PC Cooling Requirement Calculator
Estimate the airflow (CFM) and radiator surface area your build may need to stay cool and stable.
What this cooler master calculator helps you solve
When people search for a cooler master calculator, they usually want one practical answer: How much cooling is enough? This page gives you a fast estimate based on heat output, airflow limits, and your noise preference. Instead of guessing fan counts or radiator size, you can make a plan grounded in numbers.
The calculator is especially useful when building a gaming PC, workstation, streaming rig, or overclocked setup where CPU and GPU both dump serious heat into the case. It can help prevent common issues like thermal throttling, loud fan curves, and unstable boost clocks.
How the math works (simple version)
1) Total heat load
We start by adding your CPU, GPU, and other component heat values. Then we add headroom for overclocking, boost behavior, or real-world power spikes.
- Total heat = (CPU + GPU + Other) × (1 + headroom%)
2) Required airflow (CFM)
Airflow is estimated using a common thermodynamic relationship between watts and temperature rise through moving air. Lower allowed case temperature rise means you need more airflow.
- Ideal CFM ≈ 1.756 × Watts ÷ ΔT(°C)
- Then we correct for real-world losses (filters, grills, turbulence, panel restrictions).
3) Radiator recommendation
For liquid cooling estimates, we convert heat load into 120 mm radiator sections. The watts-per-section assumption changes by profile:
- Silent: around 75W per 120 mm section
- Balanced: around 100W per 120 mm section
- Performance: around 140W per 120 mm section
These are planning targets—not hard physical limits—but they’re useful for choosing between 240, 360, and larger radiator layouts.
How to use this calculator correctly
- Use realistic TDP or measured power draw for CPU and GPU.
- Include 40–100W for motherboard, RAM, NVMe drives, and VRM heat.
- If your case has a restrictive front panel, reduce efficiency to 70–80%.
- If you run warm ambient conditions, reduce allowed ΔT and re-check results.
- Compare calculated per-fan CFM against your fan model specs at your preferred noise level.
Example scenario
Suppose your system has a 125W CPU, a 285W GPU, and 60W from everything else. Add 15% headroom for boost and transient power. With a 10°C target rise and 85% fan efficiency, you might need roughly 100+ CFM corrected airflow. If you’re using only three low-speed fans, that can become noisy quickly.

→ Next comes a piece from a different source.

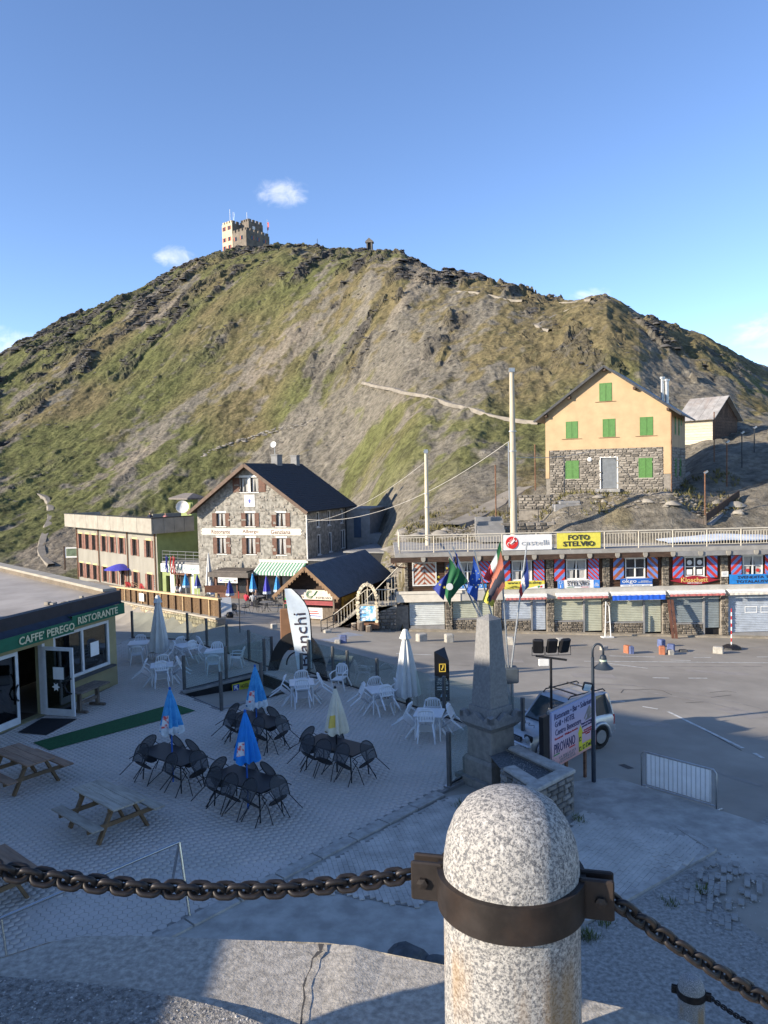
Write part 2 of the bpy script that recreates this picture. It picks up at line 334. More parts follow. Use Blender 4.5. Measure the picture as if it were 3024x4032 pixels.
me = bpy.data.meshes.new('hillside'); nr = X.shape[1]; na = X.shape[0]
idx = np.arange(na * nr).reshape(na, nr); F_ = np.stack([idx[:-1, :-1], idx[1:, :-1], idx[1:, 1:], idx[:-1, 1:]], -1).reshape(-1, 4)[:, ::-1]
me.vertices.add(na * nr); me.vertices.foreach_set('co', np.stack([X, Y, Z], -1).ravel())
me.loops.add(F_.size); me.loops.foreach_set('vertex_index', F_.ravel().astype(np.int32)); me.polygons.add(len(F_)); me.polygons.foreach_set('loop_start', np.arange(0, F_.size, 4).astype(np.int32))
me.polygons.foreach_set('use_smooth', np.zeros(len(F_), bool)); me.update(calc_edges=True)
at = me.color_attributes.new('cover', 'FLOAT_COLOR', 'POINT'); at.data.foreach_set('color', np.concatenate([np.clip(C, 0, 1), np.ones(X.shape + (1,))], -1).ravel())
m = bpy.data.materials.new('mountain_ground'); m.use_nodes = True; N = m.node_tree.nodes; L = m.node_tree.links; b = N['Principled BSDF']; b.inputs['Roughness'].default_value = .95; b.inputs['Specular IOR Level'].default_value = .1
ca = N.new('ShaderNodeVertexColor'); ca.layer_name = 'cover'; gp = N.new('ShaderNodeNewGeometry'); n_ = N.new('ShaderNodeTexNoise'); n_.inputs['Scale'].default_value = 1.3; n_.inputs['Detail'].default_value = 6; n_.inputs['Roughness'].default_value = .75
L.new(gp.outputs['Position'], n_.inputs['Vector']); mr = N.new('ShaderNodeMapRange'); mr.inputs[1].default_value = .3; mr.inputs[2].default_value = .7; mr.inputs[3].default_value = .4; mr.inputs[4].default_value = 1.6; L.new(n_.outputs[0], mr.inputs[0])
vm = N.new('ShaderNodeVectorMath'); vm.operation = 'SCALE'; L.new(ca.outputs[0], vm.inputs[0]); L.new(mr.outputs[0], vm.inputs['Scale']); L.new(vm.outputs[0], b.inputs['Base Color'])
bp = N.new('ShaderNodeBump'); bp.inputs['Strength'].default_value = .8; bp.inputs['Distance'].default_value = .5; L.new(n_.outputs[0], bp.inputs['Height']); L.new(bp.outputs[0], b.inputs['Normal'])
me.materials.append(m); MATS['mountain_ground'] = m
hill = bpy.data.objects.new('hillside', me); COL.objects.link(hill); tag(hill, 'broad mountain slope of olive grass, grey scree and dark crags rising to a rounded summit', 'mountain', kind='structure')

# rocks scattered over scree and crags, footpaths
def hit(px, py, lo=52., hi=420.):
    d = ray(px, py); k = np.linspace(lo, hi, 1500) / math.hypot(d.x, d.y); x, y, z = d.x * k, d.y * k, CZ + d.z * k; i = int(np.argmax(terrain(x, y) > z)); return Vector((x[i], y[i], z[i]))
M_scree = pm('scree_rock', (.09, .083, .075), .9, .4, .6, world=True, dirt=.4, dirtcol=(.2, .17, .13))
def rock_cloud(name, x, y, r, sink=.25, mat=None, flatten=.6):
    n = len(x); z = terrain(x, y) - r * sink; base = np.array([[1, 0, 0], [.3, .95, .1], [-.8, .6, 0], [-.9, -.5, .1], [.2, -1, 0], [.35, .1, .75], [-.4, .25, .85], [-.2, -.4, .7]]); f = np.array([[0, 1, 5], [1, 6, 5], [1, 2, 6], [2, 3, 6], [3, 7, 6], [3, 4, 7], [4, 5, 7], [4, 0, 5], [5, 6, 7]])
    V = base[None] * rng.uniform(.65, 1.25, (n, 8, 3)); V[..., 2] *= flatten; a = rng.uniform(0, 6.28, n); c, s_ = np.cos(a)[:, None], np.sin(a)[:, None]; V = np.stack([V[..., 0] * c - V[..., 1] * s_, V[..., 0] * s_ + V[..., 1] * c, V[..., 2]], -1) * r[:, None, None]; V[..., :2] *= rng.uniform(.7, 1.5, (n, 1, 2)); V += np.stack([x, y, z], -1)[:, None]
    F = (f[None] + (np.arange(n) * 8)[:, None, None]).reshape(-1, 3); me = bpy.data.meshes.new(name); me.vertices.add(n * 8); me.vertices.foreach_set('co', V.ravel()); me.loops.add(F.size); me.loops.foreach_set('vertex_index', F.ravel().astype(np.int32)); me.polygons.add(len(F)); me.polygons.foreach_set('loop_start', np.arange(0, F.size, 3).astype(np.int32)); me.update(calc_edges=True); me.materials.append(mat or M_scree)
    o = bpy.data.objects.new(name, me); COL.objects.link(o); o['kind'] = 'stuff'; return o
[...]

Increasing fan count or radiator area usually gives better thermals with less noise.
Cooling design tips that matter most
Prioritize unrestricted intake
Even excellent fans underperform behind blocked mesh, thick dust, or hard panel bends. Case intake geometry has a major impact on effective CFM.
Balance airflow and pressure
Slightly positive pressure (a bit more intake than exhaust) can help reduce dust ingestion through unfiltered openings while maintaining good component cooling.
Use fan curves, not fixed speeds
Build fan curves tied to CPU package temperature and GPU hotspot. This keeps idle noise low and ramps cooling only when needed.
Radiator size beats fan RPM for silence
If quiet operation is your priority, add surface area before adding RPM. Bigger radiators and more fans at lower speed usually outperform fewer fans at high speed in noise-normalized testing.
Quick FAQ
Is this only for Cooler Master hardware?
No. It works for any PC case, fan set, or AIO/custom loop planning workflow.
Can this replace thermal testing?
No. This is a design estimator. Final tuning still requires monitoring temperatures under your real workload.
What if my temperatures are still high after matching the estimate?
Check paste application, fan orientation, airflow direction, pump speed (if liquid cooled), and whether your GPU dumps heat directly into the case without enough exhaust capacity.
Bottom line
A good cooler master calculator removes guesswork from PC thermal planning. Start with the estimate above, then validate with stress testing and logging. If you size for both airflow and radiator headroom, your system will run cooler, quieter, and more consistently over time.